Eğitim faaliyetinde eğitilecek varlığın iyi tanınması biyolojik, psikolojik ve manevi yapısının dikkate alınması da önemlidir. Çünkü insan; akıl, ruh ve nefis taşıyan, doğumundan itibaren bilgi edinmeye muhtaç olduğu kadar terbiye edilmeye de muhtaç bir varlıktır. Büyüklerin küçüklere yaptığı en büyük kötülük, onları etten, kandan ve kemikten ibaret bir varlık olarak görmeleri, fıtri konumlarını ruhi ve manevi yapılarını dikkate almadan, sınav kazanmaya veya kazandırmaya endeksli bir eğitim sistemiyle meşgul etmeleridir. Çocukların eğitimi ve terbiyesi konusunda anne-babanın rolünü dikkate almamaları eğitimin tüm sorumluluğunu öğretmenlerin omuzlarına yüklemeleridir.

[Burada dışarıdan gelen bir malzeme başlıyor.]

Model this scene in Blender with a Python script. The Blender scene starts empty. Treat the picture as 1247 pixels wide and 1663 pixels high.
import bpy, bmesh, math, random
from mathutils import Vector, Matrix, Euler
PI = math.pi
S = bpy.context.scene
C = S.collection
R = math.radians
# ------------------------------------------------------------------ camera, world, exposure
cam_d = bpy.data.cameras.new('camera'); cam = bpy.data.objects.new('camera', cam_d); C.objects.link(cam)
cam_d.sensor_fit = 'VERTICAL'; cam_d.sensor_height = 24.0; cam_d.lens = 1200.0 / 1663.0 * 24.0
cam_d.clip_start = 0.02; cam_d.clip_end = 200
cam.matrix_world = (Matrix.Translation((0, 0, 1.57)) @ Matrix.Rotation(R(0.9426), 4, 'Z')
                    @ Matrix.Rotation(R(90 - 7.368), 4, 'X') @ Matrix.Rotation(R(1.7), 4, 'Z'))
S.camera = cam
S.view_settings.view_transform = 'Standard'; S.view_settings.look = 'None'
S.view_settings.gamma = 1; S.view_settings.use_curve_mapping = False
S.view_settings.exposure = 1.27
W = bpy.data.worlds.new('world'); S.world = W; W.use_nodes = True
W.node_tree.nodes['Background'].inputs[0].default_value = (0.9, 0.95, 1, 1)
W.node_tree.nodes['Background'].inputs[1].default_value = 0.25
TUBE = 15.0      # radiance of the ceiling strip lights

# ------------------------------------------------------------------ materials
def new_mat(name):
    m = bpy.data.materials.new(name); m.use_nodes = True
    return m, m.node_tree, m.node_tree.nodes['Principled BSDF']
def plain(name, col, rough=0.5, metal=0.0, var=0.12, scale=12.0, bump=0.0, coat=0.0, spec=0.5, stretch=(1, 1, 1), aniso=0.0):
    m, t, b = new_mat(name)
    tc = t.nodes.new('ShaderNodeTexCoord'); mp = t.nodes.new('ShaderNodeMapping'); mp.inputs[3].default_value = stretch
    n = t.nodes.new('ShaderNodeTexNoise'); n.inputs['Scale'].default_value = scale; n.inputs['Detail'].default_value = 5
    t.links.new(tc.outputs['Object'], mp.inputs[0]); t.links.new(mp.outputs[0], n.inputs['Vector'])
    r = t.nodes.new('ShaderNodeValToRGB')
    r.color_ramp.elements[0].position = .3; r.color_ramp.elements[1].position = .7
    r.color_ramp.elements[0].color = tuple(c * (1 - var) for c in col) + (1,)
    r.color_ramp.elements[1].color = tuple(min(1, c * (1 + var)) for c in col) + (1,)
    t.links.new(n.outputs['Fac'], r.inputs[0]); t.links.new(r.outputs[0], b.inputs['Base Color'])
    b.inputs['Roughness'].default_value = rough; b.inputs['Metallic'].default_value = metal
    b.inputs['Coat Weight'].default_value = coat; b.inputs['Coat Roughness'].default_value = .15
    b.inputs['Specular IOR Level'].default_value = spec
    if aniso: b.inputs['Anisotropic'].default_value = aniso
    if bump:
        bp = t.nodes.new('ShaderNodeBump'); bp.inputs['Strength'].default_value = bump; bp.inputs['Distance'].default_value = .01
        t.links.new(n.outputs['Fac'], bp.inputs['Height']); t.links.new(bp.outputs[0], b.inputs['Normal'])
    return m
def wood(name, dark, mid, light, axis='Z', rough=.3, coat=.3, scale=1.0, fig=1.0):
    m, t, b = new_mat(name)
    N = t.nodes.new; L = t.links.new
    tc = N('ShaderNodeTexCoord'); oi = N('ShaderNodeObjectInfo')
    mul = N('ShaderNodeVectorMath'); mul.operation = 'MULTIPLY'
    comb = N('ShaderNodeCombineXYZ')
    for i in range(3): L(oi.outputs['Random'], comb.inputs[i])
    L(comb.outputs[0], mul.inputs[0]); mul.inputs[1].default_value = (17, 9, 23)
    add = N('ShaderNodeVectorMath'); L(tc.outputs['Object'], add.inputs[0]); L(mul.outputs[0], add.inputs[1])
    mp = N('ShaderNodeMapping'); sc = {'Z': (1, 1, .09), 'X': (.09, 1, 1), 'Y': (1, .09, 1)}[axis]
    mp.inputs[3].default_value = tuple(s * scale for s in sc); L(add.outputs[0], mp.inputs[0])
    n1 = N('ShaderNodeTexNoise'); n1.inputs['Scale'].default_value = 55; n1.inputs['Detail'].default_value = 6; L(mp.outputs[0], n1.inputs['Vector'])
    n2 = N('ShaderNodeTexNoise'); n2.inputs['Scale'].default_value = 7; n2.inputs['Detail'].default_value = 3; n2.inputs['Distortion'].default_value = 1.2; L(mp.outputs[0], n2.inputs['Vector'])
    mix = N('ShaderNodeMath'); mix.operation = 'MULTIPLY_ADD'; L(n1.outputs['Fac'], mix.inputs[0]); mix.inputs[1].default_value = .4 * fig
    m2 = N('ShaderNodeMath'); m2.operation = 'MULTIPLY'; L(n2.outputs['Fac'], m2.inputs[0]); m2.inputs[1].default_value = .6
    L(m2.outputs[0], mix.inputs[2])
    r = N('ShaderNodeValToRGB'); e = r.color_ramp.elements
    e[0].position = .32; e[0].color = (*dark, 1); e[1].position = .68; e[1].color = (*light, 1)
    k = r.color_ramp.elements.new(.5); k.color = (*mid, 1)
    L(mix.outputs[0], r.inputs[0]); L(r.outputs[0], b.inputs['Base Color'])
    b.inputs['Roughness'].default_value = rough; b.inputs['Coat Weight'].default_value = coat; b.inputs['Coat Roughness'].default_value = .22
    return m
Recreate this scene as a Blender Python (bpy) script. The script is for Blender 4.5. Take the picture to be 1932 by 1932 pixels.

Oysaki eğitimde istenilen başarıyı elde etmeni yolu; çocukların hayata hazırlanması konusunda eğitimli anne-baba” “nitelikli eğitimci”, “fıtrata uygun bir eğitim sistemini merkeze alan bilinçli bir devlet aklından geçmektedir.
Eğitim-öğretim karakter eğitimini ve ruh terbiyesini öne alan, bireyi şahsiyet haline getiren bir inşa eylemi, yetişmiş neslin yetişmekte olan nesle bilgi, görgü ve kültürünü aktarma olayıdır. İnsanın yaratıcısına karşı kulluk görevini, topluma karşı insanlık vazifesini ifa edebilmesi, çocuklarımızın doğumundan itibaren edindiği faydalı bilgi ve aldığı terbiyeye bağlıdır.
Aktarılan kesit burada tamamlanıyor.